__Problem to solve__
Where a line holds the string "picture", return that line.

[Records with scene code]
## Begin

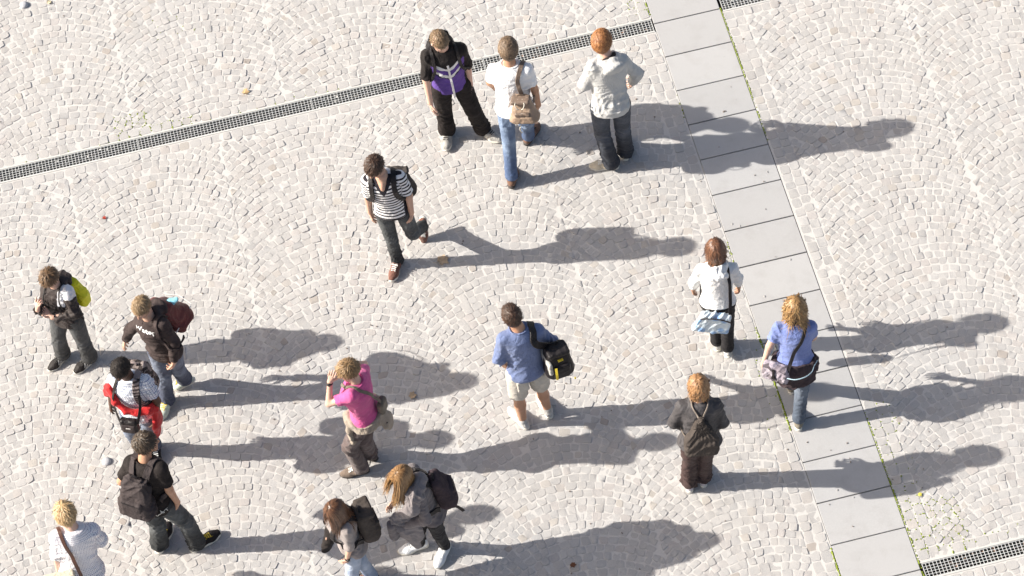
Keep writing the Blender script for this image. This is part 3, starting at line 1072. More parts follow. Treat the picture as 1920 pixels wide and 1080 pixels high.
def make_body(B, spec, mats):
    s, j = B.s, B.j
    hy, hp, hr_ = spec['head']
    ax = head_frame(B, rad(hy), rad(hp), rad(hr_))
    B.hax = ax
    main = [B.loft(-.15, 1.04, -.020)]
    r0, r1, r2, r3 = arm_radii(B)
    main.append(cap(B.Nk - B.u * .05 * s, B.Nk + (j['head'] - B.Nk) * .35, .058 * s * (.9 if B.female else 1), .054 * s * (.9 if B.female else 1), .03))
    fine = head_prims(B, ax, B.hs)
    for q in 'lr':
        S, E, W, G_ = j['s' + q], j['e' + q], j['w' + q], j['g' + q]
        S = sh_pt(B, q)
        main += [cap(S, E, r0 * .88, r1 * .95, .035), cap(E, W, r2, r3, .012)]
        Hh, K, A_, T_ = j['h' + q], j['k' + q], j['a' + q], j['t' + q]
        lg = .72 if spec.get('covered', True) else 1.0
        main += [cap(Hh, K, .078 * s * lg, .052 * s * lg, .04), cap(K, K + (A_ - K) * .35, .051 * s * lg, .053 * s * lg, .02), cap(K + (A_ - K) * .35, A_, .053 * s * lg, .036 * s, .02),
                 cap(A_, A_ + (T_ - A_) * .8 + np.array([0, 0, .0]), .034 * s, .024 * s, .02)]
    v1, q1 = mesh_field(main, .0135)
    v2, q2 = mesh_field(fine, .0054)
    V, Q = [v1, v2], [q1, q2 + len(v1)]
    n = len(v1) + len(v2)
    for q in 'lr':
        E, W, G_ = j['e' + q], j['w' + q], j['g' + q]
        hs = spec.get('hand_' + q, {})
        med = (B.lh if q == 'r' else -B.lh)
        pr = hand_prims(W, G_, q, med, s * (0.93 if B.female else 1), **hs)
        pr += [cap(W - (W - E) * .25, W, r3 + (r2 - r3) * .25, r3 * .98, .012), cap(W, W + unit(G_ - W) * .03 * s, r3 * .95, r3 * .8, .012)]
        v3, q3 = mesh_field(pr, .0042)
        V.append(v3); Q.append(q3 + n); n += len(v3)
    V, Q = np.concatenate(V), np.concatenate(Q)
    hl = (V - j['head']) @ ax.T / B.hs
    lip = np.exp(-((hl[:, 0] / .020) ** 2 + ((hl[:, 2] + .071) / .009) ** 2)) * (hl[:, 1] > .07)
    cheek = np.exp(-(((np.abs(hl[:, 0]) - .045) / .022) ** 2 + ((hl[:, 2] + .03) / .022) ** 2)) * (hl[:, 1] > .03)
    o = mesh_obj('person', V, Q, mats['skin'], None, True, {'lip': lip, 'cheek': cheek}, loc=B.base)
    o['label'] = spec['label']; o['category'] = 'person'
    o['group'] = 'young people crossing the square'
    # eyes and brows
    s = B.hs
    P = lambda x, y, z: j['head'] + (ax[0] * x + ax[1] * y + ax[2] * z) * s
    for sg in (-1, 1):
        v, q = mesh_field([ell(P(.031 * sg, .083, .002), ax, np.array([.0135, .008, .0065]) * s, .003)], .0036)
        mesh_obj('eye', v, q, mats['eye'], o)
    B.obj = o
    return o


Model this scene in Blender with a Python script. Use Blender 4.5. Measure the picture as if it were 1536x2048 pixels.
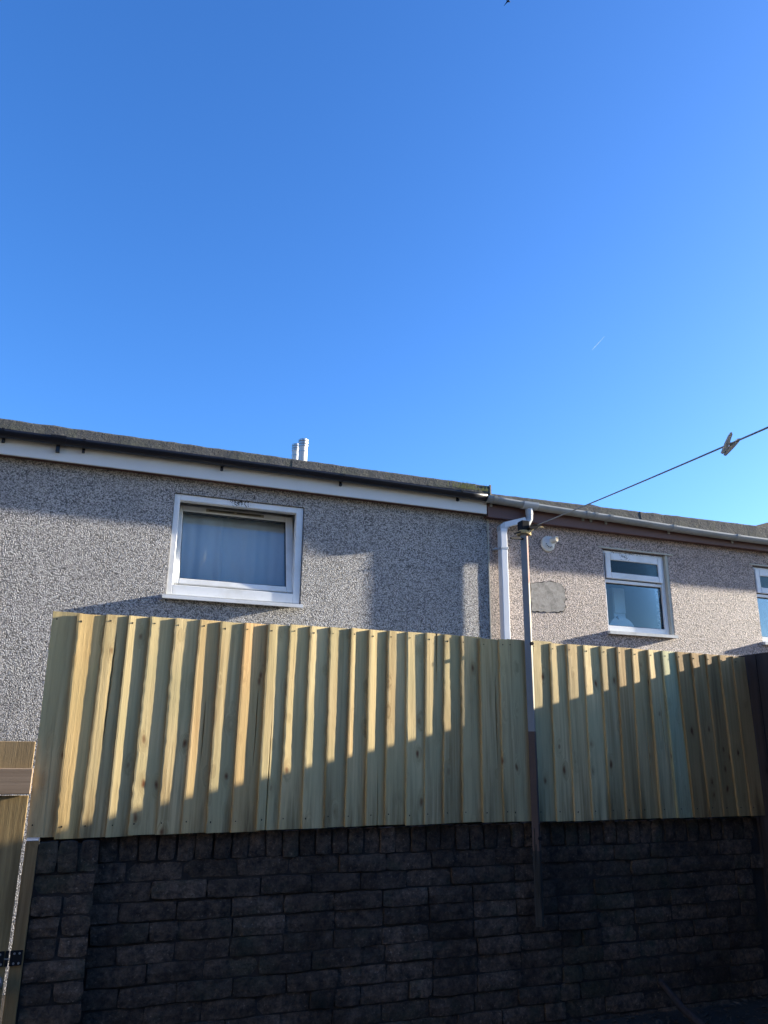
import bpy, bmesh, math, random
from mathutils import Vector, Matrix, noise
C = bpy.context
S = C.scene
for o in list(bpy.data.objects): bpy.data.objects.remove(o)
COL = S.collection
rnd = random.Random(7)

# ---------------------------------------------------------------- camera
cam_d = bpy.data.cameras.new('camera'); cam = bpy.data.objects.new('camera', cam_d); COL.objects.link(cam)
R_ = Vector((0.93565062, -0.35271683, 0.01219623)); U_ = Vector((-0.11137843, -0.26230897, 0.95853474)); F_ = Vector((0.33489216, 0.89821202, 0.2847146))
cam.matrix_world = Matrix(((R_.x, U_.x, -F_.x, 0), (R_.y, U_.y, -F_.y, 0), (R_.z, U_.z, -F_.z, 1.4), (0, 0, 0, 1)))
cam_d.sensor_fit = 'VERTICAL'; cam_d.sensor_height = 36; cam_d.lens = 36 * 1551.27 / 2048
cam_d.clip_start = 0.02; cam_d.clip_end = 20000
S.camera = cam

# ---------------------------------------------------------------- light
GRAZE = math.atan(0.083)              # the sun skims along the fence and the house front from the right
ELEV = math.atan(0.236 * math.cos(GRAZE))
to_sun = Vector((math.cos(ELEV) * math.cos(GRAZE), -math.cos(ELEV) * math.sin(GRAZE), math.sin(ELEV)))
w = bpy.data.worlds.new('World'); S.world = w; w.use_nodes = True
nt = w.node_tree; nt.nodes.clear()
sky = nt.nodes.new('ShaderNodeTexSky'); sky.sky_type = 'NISHITA'; sky.sun_disc = False
sky.sun_elevation = ELEV; sky.sun_rotation = math.atan2(to_sun.x, to_sun.y)
sky.air_density = 1.0; sky.dust_density = 1.0; sky.ozone_density = 5.0; sky.altitude = 100
hs = nt.nodes.new('ShaderNodeHueSaturation'); hs.inputs['Hue'].default_value = 0.509; hs.inputs['Saturation'].default_value = 1.12
bg = nt.nodes.new('ShaderNodeBackground'); bg.inputs['Strength'].default_value = 0.12
wo = nt.nodes.new('ShaderNodeOutputWorld')
nt.links.new(sky.outputs[0], hs.inputs['Color']); nt.links.new(hs.outputs[0], bg.inputs[0]); nt.links.new(bg.outputs[0], wo.inputs[0])
sd = bpy.data.lights.new('sun', 'SUN'); sun = bpy.data.objects.new('sun', sd); COL.objects.link(sun)
sd.energy = 5.0; sd.angle = math.radians(0.7); sd.color = (1.0, 0.91, 0.75)
sun.rotation_euler = (-to_sun).to_track_quat('-Z', 'Y').to_euler()
S.view_settings.view_transform = 'Standard'; S.view_settings.look = 'None'
S.view_settings.exposure = 1.74; S.view_settings.gamma = 1.0; S.view_settings.use_curve_mapping = False
S.render.engine = 'CYCLES'; S.render.resolution_x = 768; S.render.resolution_y = 1024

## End

__In response__
Keep writing the Blender script for this image. This is part 3, starting at line 1072. More parts follow. Treat the picture as 1920 pixels wide and 1080 pixels high.
Model this scene in Blender with a Python script. Use Blender 4.5. Measure the picture as if it were 1536x2048 pixels.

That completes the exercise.